(Scenes as source code)

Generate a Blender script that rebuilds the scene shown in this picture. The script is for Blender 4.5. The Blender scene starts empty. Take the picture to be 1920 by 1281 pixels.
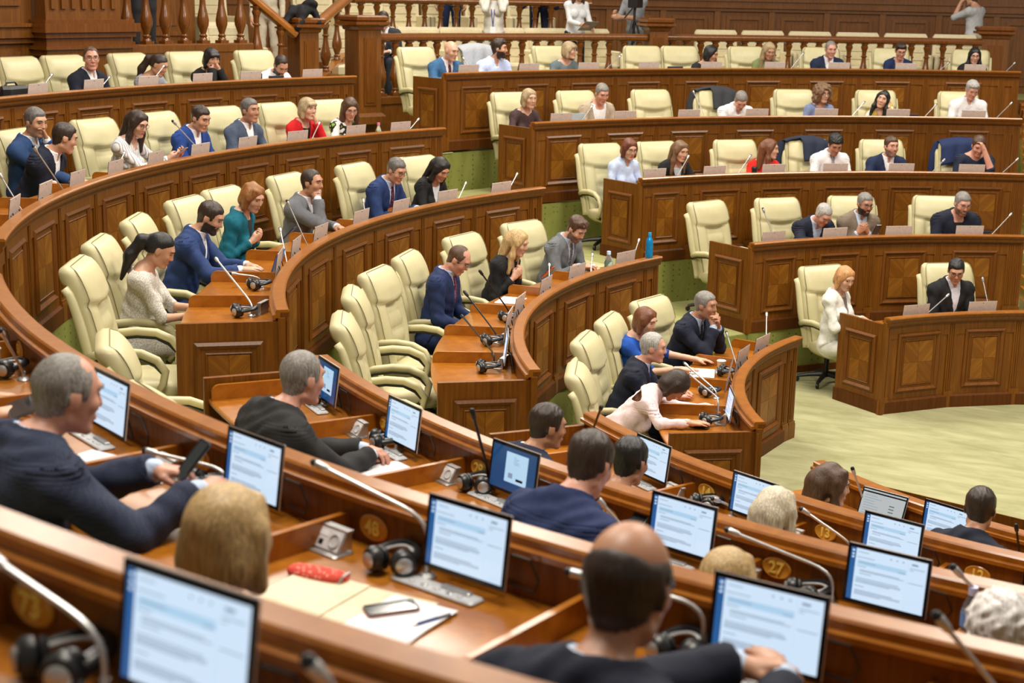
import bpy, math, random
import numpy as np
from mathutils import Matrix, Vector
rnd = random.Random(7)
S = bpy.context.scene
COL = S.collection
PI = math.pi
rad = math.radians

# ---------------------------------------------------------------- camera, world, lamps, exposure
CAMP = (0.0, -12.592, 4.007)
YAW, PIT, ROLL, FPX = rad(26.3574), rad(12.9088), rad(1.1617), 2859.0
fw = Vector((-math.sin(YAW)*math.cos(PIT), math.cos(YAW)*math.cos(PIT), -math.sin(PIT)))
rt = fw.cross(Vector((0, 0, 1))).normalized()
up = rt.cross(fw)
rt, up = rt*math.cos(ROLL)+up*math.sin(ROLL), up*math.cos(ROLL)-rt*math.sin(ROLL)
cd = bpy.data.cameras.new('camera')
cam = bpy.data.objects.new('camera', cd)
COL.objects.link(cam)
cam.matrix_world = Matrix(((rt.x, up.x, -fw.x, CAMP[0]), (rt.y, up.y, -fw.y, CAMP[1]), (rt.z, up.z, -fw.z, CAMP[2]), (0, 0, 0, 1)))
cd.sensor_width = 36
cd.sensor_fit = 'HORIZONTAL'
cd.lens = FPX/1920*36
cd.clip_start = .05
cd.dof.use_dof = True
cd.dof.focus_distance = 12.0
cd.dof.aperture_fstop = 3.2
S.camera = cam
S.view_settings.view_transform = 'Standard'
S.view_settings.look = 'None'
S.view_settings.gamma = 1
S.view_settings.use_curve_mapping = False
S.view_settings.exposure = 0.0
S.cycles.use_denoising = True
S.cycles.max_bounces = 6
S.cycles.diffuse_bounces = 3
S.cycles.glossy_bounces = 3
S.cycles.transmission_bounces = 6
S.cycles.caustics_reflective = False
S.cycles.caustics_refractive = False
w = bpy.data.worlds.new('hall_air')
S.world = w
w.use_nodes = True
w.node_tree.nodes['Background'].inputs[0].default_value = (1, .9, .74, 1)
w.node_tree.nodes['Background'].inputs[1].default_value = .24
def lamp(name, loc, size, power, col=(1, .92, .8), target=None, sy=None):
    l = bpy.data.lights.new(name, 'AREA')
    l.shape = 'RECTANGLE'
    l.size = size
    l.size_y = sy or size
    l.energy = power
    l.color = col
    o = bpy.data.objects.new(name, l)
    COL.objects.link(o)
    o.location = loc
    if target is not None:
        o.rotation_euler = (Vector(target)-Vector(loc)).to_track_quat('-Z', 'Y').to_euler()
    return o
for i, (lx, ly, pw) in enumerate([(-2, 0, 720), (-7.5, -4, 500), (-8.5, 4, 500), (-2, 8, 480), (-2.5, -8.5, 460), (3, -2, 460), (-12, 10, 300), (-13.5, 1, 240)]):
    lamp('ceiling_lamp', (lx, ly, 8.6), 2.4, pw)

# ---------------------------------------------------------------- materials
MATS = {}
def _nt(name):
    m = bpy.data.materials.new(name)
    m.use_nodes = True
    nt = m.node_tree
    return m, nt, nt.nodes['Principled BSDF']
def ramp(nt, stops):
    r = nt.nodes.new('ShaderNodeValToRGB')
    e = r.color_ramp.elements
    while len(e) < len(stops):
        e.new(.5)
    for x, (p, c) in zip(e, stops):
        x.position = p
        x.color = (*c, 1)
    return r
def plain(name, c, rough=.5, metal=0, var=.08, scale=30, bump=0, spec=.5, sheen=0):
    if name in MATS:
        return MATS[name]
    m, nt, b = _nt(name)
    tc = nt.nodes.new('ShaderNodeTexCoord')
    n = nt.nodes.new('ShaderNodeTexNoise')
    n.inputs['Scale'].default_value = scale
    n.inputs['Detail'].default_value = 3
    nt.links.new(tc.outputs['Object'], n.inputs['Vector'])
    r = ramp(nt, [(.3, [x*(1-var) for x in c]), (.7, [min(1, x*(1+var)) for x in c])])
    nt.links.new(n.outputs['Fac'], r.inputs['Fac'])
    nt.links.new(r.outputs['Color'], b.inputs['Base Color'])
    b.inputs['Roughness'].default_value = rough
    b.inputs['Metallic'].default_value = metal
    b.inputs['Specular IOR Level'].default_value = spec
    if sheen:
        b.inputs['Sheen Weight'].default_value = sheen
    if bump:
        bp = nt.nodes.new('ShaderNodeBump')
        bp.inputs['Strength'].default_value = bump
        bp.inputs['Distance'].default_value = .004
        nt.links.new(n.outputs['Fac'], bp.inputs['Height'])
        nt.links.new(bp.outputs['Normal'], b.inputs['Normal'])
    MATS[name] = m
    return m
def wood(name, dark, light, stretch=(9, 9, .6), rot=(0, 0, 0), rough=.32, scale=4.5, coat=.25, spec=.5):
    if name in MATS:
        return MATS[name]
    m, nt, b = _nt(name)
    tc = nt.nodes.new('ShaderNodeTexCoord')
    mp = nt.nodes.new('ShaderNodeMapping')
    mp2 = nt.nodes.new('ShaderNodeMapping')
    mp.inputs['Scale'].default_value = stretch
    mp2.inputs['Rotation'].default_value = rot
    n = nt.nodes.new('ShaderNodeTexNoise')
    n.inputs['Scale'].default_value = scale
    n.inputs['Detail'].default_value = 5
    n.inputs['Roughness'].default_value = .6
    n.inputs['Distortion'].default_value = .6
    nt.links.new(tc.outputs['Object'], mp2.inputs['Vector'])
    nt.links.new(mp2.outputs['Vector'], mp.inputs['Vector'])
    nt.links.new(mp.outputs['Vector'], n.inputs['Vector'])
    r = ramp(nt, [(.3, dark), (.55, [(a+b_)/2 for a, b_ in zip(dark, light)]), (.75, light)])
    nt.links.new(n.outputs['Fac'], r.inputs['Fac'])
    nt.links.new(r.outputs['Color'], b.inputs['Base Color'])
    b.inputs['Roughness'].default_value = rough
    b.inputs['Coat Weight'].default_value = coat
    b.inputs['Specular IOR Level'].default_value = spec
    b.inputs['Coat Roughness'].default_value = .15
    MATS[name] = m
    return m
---
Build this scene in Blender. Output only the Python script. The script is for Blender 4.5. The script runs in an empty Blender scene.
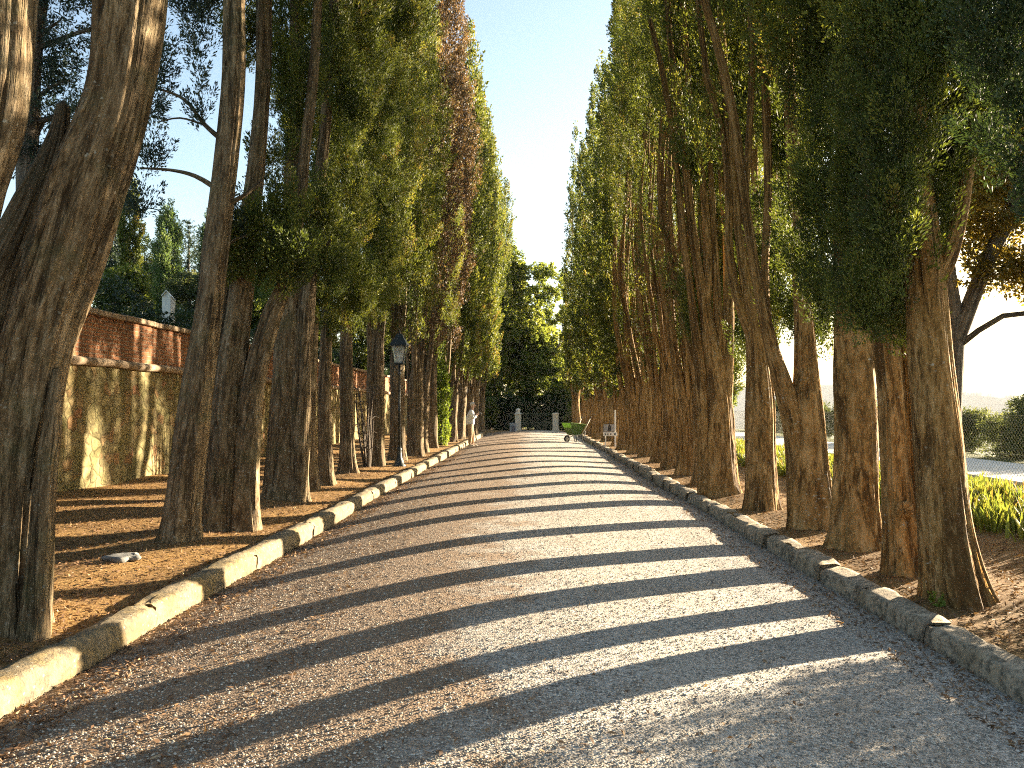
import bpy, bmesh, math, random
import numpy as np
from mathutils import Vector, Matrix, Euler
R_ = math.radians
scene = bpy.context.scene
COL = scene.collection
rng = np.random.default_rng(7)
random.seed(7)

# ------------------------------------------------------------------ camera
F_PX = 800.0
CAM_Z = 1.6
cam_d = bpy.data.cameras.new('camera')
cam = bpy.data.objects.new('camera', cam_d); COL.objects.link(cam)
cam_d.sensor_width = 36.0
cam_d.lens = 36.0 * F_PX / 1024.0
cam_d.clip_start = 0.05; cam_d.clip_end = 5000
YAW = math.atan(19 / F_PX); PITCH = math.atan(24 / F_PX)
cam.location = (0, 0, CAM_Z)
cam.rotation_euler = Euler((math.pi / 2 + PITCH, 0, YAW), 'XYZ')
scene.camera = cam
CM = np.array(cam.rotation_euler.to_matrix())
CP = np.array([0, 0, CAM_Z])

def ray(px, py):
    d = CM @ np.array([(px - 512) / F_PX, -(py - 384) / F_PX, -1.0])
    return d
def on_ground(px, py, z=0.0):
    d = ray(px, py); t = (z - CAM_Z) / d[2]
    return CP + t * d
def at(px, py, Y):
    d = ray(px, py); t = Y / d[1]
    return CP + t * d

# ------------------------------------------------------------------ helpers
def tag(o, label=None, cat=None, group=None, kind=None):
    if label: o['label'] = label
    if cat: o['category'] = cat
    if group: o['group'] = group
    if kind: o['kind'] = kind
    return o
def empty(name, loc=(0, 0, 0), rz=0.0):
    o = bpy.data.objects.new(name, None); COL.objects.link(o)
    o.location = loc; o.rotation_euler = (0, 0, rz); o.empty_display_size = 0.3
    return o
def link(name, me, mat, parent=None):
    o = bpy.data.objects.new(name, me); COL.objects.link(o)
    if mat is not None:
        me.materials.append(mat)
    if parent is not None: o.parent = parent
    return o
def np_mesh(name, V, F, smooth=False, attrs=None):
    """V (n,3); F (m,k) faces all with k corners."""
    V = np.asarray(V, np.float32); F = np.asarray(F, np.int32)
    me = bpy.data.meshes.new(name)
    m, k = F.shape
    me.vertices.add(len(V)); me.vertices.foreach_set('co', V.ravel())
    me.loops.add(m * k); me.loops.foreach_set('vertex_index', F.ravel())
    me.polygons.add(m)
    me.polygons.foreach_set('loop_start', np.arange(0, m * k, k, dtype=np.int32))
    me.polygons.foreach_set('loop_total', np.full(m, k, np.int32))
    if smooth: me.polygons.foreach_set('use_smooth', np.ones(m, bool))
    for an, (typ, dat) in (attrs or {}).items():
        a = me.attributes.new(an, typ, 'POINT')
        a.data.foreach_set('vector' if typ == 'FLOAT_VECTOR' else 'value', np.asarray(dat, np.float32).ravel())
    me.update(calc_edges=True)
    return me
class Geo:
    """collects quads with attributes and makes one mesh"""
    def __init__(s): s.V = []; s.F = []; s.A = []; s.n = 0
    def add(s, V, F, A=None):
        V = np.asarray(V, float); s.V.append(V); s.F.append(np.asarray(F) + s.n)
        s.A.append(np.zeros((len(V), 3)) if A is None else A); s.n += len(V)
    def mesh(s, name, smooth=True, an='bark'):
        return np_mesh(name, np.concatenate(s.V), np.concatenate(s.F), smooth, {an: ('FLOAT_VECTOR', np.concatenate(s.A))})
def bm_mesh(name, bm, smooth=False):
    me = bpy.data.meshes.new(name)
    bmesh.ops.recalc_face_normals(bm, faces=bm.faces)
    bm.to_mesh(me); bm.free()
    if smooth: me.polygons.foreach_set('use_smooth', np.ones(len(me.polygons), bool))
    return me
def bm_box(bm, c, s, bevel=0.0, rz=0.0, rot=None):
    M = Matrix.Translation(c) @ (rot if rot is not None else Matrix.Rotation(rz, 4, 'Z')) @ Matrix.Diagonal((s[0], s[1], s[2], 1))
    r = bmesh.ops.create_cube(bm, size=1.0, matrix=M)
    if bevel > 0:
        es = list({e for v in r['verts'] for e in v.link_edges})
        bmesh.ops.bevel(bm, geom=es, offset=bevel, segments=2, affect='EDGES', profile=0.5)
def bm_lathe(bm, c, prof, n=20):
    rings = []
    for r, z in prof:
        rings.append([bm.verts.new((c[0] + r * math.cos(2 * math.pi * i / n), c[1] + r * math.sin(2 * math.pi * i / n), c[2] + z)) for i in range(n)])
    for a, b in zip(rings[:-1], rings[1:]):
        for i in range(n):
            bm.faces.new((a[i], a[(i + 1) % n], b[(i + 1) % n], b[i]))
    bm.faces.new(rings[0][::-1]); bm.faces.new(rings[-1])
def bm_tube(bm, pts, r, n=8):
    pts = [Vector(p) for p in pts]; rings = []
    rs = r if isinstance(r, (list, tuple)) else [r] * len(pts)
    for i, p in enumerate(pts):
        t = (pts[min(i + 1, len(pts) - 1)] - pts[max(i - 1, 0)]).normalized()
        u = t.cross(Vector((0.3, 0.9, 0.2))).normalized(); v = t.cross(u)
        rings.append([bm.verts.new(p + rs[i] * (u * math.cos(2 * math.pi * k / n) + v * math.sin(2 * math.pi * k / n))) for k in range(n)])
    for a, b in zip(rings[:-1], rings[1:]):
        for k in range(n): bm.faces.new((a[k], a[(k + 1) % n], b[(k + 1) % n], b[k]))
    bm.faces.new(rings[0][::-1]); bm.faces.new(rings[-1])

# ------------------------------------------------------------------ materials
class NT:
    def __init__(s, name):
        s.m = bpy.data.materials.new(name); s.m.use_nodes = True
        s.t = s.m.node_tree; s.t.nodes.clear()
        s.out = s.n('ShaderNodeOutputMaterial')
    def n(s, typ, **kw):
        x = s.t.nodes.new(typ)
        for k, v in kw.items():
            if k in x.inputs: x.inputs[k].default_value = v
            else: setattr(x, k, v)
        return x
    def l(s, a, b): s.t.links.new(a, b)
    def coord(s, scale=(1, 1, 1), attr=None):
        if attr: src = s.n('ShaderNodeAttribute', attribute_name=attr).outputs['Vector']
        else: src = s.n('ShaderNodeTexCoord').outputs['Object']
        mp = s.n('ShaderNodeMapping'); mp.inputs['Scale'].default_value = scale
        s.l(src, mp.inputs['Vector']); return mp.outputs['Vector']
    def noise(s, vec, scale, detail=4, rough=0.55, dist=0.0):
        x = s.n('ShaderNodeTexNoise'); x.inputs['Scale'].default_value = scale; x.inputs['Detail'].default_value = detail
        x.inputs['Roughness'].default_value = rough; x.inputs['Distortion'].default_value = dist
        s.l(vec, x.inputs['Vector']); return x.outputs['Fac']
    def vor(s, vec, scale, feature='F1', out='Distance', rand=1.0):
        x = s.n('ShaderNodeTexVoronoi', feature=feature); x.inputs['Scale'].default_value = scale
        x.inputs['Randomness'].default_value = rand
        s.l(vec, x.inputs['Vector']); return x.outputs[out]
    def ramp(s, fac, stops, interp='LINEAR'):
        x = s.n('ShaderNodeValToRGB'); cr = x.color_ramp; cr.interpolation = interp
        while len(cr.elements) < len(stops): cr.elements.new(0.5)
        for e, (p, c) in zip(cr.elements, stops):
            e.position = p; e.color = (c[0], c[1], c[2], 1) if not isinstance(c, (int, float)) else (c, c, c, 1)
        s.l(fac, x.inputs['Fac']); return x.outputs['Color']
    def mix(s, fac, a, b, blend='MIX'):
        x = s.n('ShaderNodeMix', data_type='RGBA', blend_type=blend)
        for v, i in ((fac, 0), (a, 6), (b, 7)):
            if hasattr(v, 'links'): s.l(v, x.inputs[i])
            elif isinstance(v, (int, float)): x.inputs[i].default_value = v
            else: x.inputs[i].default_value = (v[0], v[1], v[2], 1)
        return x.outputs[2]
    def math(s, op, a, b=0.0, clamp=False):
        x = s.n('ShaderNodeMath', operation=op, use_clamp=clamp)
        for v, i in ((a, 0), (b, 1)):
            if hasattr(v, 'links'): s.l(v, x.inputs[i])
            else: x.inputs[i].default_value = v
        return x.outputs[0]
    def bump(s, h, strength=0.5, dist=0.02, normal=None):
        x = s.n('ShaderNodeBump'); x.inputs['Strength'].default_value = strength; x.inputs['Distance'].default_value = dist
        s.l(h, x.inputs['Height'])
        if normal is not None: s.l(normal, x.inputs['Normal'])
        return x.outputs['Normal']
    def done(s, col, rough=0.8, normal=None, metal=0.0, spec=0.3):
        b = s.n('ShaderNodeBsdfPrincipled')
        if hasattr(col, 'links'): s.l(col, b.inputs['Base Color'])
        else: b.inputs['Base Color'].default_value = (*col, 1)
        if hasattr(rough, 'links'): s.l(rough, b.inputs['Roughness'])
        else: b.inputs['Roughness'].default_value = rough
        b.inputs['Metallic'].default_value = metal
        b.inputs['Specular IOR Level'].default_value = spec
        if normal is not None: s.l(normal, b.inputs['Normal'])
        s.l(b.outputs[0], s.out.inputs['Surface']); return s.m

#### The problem
Your task is to report how many lines of the material include the string "script". Give the number and no other words.

#### Task response
2